So, I’m very confused about how this story was reported in the Dallas Morning News today. The headline in the paper said, “Hinojosa extension is denied.” This didn’t make DISD spokesman Jon Dahlander happy. He says the headline was “flat-out wrong”:
His contract wasn’t up for discussion and he didn’t seek an extension, as noted in the body of the article. It was a job evaluation. Period.
Okay, so there’s no way that headline was justified. (The online headline is different. I think it used to match the headline in the paper version, but I can’t be sure. Anyone remember?) You can’t deny something that wasn’t requested. But I can see how it was written given the lead of the story, which says that the takeaway from the three-hour closed-door evaluation was that “Hinojosa received no contract extension.” Now, is that justified?
In linking to the article today, Kent Fischer at the DMN says a contract extension is “perfunctory” in these instances. I have no idea if that is true. Kent would know before I would. And if that’s the case, then I can understand reporting it as though it’s important he didn’t receive an extension. (Although a contract through 2012 seems like a pretty solid show of support.) But I would have liked for that to have been made clear in the story. And it’s worth noting that WFAA and Channel 11 both reported the story as though the takeaway should have been that there were no changes to his contract and he wasn’t fired. That seems more even-handed to me. I’ll go ahead and turn comments on, so Kent can call me a DISD toady.
3 comments
You mean he didn’t get a 140% raise? Maybe he should work for the paper.
Celeste, you say that you can see how the headline was written given the lead of the story — I don’t agree with that. (And the last time I checked, copy editors are supposed to read past the lead before writing headlines). The story clearly states: “Mr. Lowe, a strong supporter of Dr. Hinojosa’s, said the superintendent did not ask for a contract extension and did not receive one, a change from the last two years. Dr. Hinojosa’s contract ends in 2012.”

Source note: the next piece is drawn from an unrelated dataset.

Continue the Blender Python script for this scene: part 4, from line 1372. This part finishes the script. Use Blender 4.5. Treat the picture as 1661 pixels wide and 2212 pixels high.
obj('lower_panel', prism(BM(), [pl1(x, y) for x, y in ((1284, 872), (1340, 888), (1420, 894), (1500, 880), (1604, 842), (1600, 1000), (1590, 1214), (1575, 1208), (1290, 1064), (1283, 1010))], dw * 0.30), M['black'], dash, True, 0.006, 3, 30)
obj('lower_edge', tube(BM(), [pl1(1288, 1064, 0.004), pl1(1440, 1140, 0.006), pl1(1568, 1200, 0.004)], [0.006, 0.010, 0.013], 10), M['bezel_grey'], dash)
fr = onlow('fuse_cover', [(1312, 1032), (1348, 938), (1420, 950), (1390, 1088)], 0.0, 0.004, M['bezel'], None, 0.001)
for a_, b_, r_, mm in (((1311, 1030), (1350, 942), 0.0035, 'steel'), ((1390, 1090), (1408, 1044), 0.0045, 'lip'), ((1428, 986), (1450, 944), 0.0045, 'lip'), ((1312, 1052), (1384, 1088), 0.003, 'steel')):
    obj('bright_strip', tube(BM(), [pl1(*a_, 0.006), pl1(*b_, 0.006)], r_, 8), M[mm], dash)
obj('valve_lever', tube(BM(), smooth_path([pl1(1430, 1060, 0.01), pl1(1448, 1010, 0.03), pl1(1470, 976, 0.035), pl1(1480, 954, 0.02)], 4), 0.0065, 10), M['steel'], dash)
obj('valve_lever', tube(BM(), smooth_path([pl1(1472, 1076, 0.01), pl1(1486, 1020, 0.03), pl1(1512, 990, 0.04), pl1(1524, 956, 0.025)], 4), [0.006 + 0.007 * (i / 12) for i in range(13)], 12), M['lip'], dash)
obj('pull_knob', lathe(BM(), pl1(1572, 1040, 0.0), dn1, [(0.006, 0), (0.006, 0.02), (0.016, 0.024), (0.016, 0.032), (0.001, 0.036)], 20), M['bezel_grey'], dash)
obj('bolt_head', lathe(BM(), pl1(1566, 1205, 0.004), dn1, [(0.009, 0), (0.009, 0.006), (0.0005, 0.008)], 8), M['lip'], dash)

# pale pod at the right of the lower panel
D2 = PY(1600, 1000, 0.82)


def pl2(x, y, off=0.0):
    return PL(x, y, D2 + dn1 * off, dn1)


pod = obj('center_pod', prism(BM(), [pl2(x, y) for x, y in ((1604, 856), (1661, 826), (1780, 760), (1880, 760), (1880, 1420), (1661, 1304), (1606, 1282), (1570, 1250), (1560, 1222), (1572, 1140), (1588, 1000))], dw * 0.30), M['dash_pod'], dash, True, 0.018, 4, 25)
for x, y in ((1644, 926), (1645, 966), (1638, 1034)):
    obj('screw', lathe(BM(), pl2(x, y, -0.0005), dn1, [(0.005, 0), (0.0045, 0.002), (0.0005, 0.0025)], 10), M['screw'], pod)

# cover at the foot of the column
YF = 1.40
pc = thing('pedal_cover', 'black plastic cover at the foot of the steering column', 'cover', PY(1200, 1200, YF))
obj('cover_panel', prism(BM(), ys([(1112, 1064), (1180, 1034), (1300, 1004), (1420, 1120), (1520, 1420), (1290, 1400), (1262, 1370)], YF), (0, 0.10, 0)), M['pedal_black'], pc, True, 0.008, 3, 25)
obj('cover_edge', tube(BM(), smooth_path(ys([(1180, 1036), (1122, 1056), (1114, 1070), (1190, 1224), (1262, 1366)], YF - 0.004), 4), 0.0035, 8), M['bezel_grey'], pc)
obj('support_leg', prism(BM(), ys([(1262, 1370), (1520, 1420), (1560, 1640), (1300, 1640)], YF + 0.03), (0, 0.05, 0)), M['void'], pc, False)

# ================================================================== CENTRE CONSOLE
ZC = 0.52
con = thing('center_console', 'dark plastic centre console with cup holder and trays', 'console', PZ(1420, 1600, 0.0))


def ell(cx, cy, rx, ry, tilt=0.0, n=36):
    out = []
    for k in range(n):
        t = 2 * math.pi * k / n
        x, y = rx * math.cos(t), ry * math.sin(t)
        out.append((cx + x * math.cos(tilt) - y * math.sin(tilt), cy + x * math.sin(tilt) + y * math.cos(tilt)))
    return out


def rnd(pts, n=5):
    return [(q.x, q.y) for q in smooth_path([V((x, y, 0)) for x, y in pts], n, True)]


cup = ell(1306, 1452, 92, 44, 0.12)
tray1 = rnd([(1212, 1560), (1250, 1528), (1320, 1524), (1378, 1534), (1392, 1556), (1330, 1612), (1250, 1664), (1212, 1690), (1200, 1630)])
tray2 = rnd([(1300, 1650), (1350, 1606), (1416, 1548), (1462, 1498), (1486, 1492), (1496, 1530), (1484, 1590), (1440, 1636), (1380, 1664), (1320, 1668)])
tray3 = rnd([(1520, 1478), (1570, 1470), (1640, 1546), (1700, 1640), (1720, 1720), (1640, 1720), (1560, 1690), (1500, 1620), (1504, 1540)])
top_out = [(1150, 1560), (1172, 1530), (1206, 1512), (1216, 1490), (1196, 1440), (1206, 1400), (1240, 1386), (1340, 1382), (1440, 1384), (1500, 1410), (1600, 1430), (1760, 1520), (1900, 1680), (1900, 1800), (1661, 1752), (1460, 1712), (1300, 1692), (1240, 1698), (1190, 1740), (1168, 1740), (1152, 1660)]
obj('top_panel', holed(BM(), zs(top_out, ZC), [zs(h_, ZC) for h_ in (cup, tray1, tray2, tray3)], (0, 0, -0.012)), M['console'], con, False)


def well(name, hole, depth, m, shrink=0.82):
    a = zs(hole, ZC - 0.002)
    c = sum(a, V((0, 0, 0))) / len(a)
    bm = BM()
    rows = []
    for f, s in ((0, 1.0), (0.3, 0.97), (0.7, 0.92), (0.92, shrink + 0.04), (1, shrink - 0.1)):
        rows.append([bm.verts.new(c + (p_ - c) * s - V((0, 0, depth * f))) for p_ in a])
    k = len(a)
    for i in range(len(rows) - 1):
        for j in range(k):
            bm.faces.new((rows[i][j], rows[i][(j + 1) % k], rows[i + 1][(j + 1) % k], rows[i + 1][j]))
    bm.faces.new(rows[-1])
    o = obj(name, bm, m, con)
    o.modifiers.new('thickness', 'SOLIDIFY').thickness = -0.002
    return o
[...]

Now how do you connect that to the “Hinojosa extension is denied” headline? As you said in your post, you can’t deny something that wasn’t requested.
The headline was less than laudable because it was, for whatever reasons, misleading by inference and textually annecdotal. His contract currentlt extends to 2012. That’s dog years in a career. It would have been similarly clumsy if the head had read; “Hinojosa job extends to 2012 after board review.”